• [WHAT YOU HAVE TO DO] Copy the data exactly from the line that contains "The Blender Python script for this scene continues." through the line that contains "D = tips[i].y;", keeping both end lines and leaving out everything else.

• [AVAILABLE DATA]
———

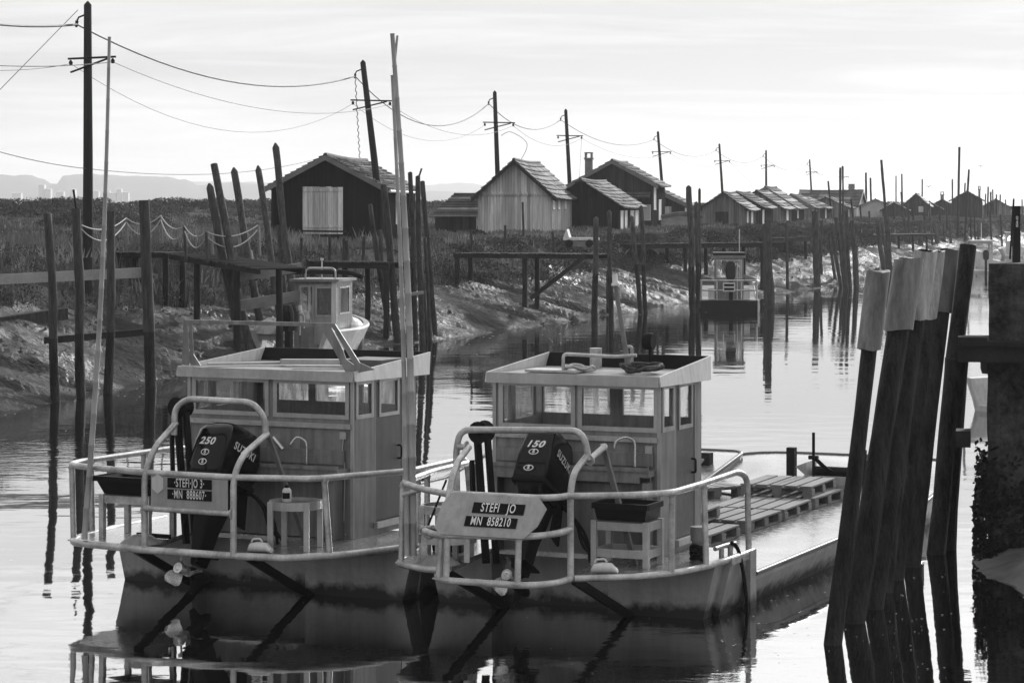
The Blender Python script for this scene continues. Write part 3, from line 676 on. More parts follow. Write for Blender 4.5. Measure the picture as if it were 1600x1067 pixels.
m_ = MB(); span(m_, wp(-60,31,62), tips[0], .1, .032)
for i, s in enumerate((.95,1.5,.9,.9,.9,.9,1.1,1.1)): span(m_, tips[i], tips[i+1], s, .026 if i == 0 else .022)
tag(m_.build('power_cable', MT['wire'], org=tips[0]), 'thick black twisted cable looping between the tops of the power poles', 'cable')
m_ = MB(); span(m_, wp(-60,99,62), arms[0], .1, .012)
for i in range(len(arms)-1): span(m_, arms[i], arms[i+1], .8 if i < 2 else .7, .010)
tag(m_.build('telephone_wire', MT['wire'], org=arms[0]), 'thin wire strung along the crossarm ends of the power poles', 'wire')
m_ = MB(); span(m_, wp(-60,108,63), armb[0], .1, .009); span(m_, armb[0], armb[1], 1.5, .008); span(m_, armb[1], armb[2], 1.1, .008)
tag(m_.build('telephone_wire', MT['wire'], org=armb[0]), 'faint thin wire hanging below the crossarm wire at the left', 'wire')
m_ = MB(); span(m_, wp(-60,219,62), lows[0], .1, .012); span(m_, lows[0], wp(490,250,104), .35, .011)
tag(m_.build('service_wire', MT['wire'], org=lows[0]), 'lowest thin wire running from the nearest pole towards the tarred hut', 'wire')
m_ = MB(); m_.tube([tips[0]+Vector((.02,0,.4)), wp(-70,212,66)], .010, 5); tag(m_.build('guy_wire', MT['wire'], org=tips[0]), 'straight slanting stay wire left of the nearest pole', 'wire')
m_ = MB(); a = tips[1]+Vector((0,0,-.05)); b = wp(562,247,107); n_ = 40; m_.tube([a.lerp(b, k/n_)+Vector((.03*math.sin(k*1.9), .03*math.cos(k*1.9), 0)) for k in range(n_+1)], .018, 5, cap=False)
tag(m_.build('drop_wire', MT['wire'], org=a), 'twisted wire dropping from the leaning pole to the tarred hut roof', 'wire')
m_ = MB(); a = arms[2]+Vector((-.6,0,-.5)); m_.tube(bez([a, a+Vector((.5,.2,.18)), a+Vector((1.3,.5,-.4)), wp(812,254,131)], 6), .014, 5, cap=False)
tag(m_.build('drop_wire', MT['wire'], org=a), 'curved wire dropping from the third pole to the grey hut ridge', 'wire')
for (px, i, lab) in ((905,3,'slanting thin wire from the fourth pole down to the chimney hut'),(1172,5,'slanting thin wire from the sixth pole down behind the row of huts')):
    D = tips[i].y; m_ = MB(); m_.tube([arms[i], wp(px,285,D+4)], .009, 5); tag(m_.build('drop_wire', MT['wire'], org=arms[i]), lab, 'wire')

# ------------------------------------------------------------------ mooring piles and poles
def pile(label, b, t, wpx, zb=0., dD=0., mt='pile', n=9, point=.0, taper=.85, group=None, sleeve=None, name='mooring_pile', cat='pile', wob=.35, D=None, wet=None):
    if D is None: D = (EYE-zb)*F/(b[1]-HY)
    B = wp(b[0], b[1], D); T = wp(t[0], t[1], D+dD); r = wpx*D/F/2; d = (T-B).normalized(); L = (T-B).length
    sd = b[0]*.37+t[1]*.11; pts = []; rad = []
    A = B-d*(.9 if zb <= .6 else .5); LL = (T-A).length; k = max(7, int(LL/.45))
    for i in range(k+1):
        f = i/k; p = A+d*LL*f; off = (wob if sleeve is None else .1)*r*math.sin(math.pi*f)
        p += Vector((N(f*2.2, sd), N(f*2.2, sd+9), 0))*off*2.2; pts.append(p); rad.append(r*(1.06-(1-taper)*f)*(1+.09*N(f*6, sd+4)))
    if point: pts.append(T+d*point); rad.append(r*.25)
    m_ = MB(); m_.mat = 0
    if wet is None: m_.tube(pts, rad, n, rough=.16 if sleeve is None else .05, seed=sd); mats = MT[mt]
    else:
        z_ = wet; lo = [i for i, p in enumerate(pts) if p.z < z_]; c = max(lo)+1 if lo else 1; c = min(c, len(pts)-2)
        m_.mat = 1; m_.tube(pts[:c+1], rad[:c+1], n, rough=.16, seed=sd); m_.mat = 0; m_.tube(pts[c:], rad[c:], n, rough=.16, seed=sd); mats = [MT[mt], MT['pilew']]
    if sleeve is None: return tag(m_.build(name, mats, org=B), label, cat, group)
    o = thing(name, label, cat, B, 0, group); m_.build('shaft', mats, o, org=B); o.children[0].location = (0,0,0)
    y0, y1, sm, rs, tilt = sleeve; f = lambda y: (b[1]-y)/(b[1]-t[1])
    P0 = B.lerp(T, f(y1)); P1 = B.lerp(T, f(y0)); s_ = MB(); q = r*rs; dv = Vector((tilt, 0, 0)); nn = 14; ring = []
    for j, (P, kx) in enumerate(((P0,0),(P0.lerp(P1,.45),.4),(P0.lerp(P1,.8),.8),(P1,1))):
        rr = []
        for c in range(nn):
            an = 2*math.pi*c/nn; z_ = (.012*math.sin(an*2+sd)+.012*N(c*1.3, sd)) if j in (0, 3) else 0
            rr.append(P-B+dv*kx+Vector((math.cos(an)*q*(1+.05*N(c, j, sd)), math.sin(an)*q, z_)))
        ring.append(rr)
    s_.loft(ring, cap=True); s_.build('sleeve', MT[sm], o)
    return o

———

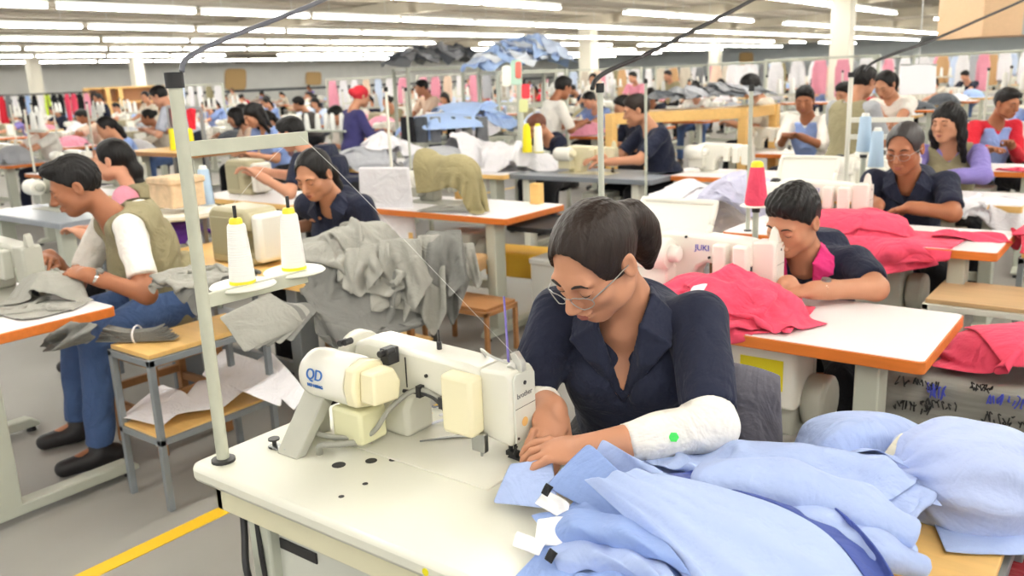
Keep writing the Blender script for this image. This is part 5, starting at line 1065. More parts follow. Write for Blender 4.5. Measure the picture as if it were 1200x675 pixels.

———

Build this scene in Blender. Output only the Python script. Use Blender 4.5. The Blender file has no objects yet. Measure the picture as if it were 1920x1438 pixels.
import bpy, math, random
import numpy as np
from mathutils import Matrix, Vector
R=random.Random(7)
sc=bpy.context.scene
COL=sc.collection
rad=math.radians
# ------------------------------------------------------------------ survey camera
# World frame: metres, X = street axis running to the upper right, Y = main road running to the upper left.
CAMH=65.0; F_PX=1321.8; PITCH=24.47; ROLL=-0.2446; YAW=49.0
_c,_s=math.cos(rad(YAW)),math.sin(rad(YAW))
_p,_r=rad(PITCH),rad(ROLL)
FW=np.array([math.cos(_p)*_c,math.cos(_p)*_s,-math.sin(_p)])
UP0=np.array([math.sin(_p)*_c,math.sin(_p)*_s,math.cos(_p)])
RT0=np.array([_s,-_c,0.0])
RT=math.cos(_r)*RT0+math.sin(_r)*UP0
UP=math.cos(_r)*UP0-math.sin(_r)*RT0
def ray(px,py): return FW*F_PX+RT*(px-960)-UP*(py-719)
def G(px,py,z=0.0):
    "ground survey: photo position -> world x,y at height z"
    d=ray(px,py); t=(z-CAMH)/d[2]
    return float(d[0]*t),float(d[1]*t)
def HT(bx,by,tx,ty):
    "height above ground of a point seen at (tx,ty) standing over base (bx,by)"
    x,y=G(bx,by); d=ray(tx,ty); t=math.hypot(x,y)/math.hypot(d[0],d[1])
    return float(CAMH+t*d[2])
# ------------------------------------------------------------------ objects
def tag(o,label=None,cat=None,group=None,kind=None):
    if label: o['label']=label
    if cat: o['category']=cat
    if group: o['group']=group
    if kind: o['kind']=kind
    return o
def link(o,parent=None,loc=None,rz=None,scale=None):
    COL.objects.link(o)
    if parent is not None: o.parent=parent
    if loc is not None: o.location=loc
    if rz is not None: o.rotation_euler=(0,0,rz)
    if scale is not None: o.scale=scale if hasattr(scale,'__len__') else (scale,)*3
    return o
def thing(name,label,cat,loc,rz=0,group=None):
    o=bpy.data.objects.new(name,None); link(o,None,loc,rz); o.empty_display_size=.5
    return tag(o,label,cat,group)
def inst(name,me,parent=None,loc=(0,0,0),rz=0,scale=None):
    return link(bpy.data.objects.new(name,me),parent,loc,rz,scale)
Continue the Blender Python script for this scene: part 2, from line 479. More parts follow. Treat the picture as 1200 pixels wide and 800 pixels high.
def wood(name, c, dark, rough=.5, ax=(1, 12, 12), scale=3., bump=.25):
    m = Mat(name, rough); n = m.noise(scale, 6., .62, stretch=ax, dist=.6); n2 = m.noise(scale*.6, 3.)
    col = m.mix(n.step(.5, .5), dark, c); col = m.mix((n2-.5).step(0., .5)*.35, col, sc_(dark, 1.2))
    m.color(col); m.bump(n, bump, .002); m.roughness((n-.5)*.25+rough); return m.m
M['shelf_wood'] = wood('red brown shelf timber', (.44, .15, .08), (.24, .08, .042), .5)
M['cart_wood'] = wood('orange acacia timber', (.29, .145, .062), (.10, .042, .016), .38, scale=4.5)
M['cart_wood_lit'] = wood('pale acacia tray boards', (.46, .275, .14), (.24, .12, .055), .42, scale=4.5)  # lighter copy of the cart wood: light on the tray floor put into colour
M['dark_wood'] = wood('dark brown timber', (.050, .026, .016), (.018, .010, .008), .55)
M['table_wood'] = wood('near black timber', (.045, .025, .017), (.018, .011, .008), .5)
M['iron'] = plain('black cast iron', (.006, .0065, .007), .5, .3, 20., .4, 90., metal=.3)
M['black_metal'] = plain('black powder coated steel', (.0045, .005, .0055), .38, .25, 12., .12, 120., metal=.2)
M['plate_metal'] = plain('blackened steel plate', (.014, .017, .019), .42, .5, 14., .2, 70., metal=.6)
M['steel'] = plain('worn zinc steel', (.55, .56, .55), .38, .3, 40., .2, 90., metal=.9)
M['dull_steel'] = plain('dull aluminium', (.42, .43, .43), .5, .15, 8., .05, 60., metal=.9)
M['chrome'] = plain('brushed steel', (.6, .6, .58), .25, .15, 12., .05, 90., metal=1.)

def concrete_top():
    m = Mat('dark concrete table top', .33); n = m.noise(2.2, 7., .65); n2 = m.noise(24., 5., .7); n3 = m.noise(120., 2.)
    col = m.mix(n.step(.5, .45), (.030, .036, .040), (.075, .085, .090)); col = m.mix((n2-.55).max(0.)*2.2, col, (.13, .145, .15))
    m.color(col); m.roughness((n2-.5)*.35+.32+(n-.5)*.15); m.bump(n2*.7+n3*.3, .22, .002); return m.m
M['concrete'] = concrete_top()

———

• [WRITTEN SOLUTION]
The Blender Python script for this scene continues. Write part 3, from line 676 on. More parts follow. Write for Blender 4.5. Measure the picture as if it were 1600x1067 pixels.
m_ = MB(); span(m_, wp(-60,31,62), tips[0], .1, .032)
for i, s in enumerate((.95,1.5,.9,.9,.9,.9,1.1,1.1)): span(m_, tips[i], tips[i+1], s, .026 if i == 0 else .022)
tag(m_.build('power_cable', MT['wire'], org=tips[0]), 'thick black twisted cable looping between the tops of the power poles', 'cable')
m_ = MB(); span(m_, wp(-60,99,62), arms[0], .1, .012)
for i in range(len(arms)-1): span(m_, arms[i], arms[i+1], .8 if i < 2 else .7, .010)
tag(m_.build('telephone_wire', MT['wire'], org=arms[0]), 'thin wire strung along the crossarm ends of the power poles', 'wire')
m_ = MB(); span(m_, wp(-60,108,63), armb[0], .1, .009); span(m_, armb[0], armb[1], 1.5, .008); span(m_, armb[1], armb[2], 1.1, .008)
tag(m_.build('telephone_wire', MT['wire'], org=armb[0]), 'faint thin wire hanging below the crossarm wire at the left', 'wire')
m_ = MB(); span(m_, wp(-60,219,62), lows[0], .1, .012); span(m_, lows[0], wp(490,250,104), .35, .011)
tag(m_.build('service_wire', MT['wire'], org=lows[0]), 'lowest thin wire running from the nearest pole towards the tarred hut', 'wire')
m_ = MB(); m_.tube([tips[0]+Vector((.02,0,.4)), wp(-70,212,66)], .010, 5); tag(m_.build('guy_wire', MT['wire'], org=tips[0]), 'straight slanting stay wire left of the nearest pole', 'wire')
m_ = MB(); a = tips[1]+Vector((0,0,-.05)); b = wp(562,247,107); n_ = 40; m_.tube([a.lerp(b, k/n_)+Vector((.03*math.sin(k*1.9), .03*math.cos(k*1.9), 0)) for k in range(n_+1)], .018, 5, cap=False)
tag(m_.build('drop_wire', MT['wire'], org=a), 'twisted wire dropping from the leaning pole to the tarred hut roof', 'wire')
m_ = MB(); a = arms[2]+Vector((-.6,0,-.5)); m_.tube(bez([a, a+Vector((.5,.2,.18)), a+Vector((1.3,.5,-.4)), wp(812,254,131)], 6), .014, 5, cap=False)
tag(m_.build('drop_wire', MT['wire'], org=a), 'curved wire dropping from the third pole to the grey hut ridge', 'wire')
for (px, i, lab) in ((905,3,'slanting thin wire from the fourth pole down to the chimney hut'),(1172,5,'slanting thin wire from the sixth pole down behind the row of huts')):
    D = tips[i].y; m_ = MB(); m_.tube([arms[i], wp(px,285,D+4)], .009, 5); tag(m_.build('drop_wire', MT['wire'], org=arms[i]), lab, 'wire')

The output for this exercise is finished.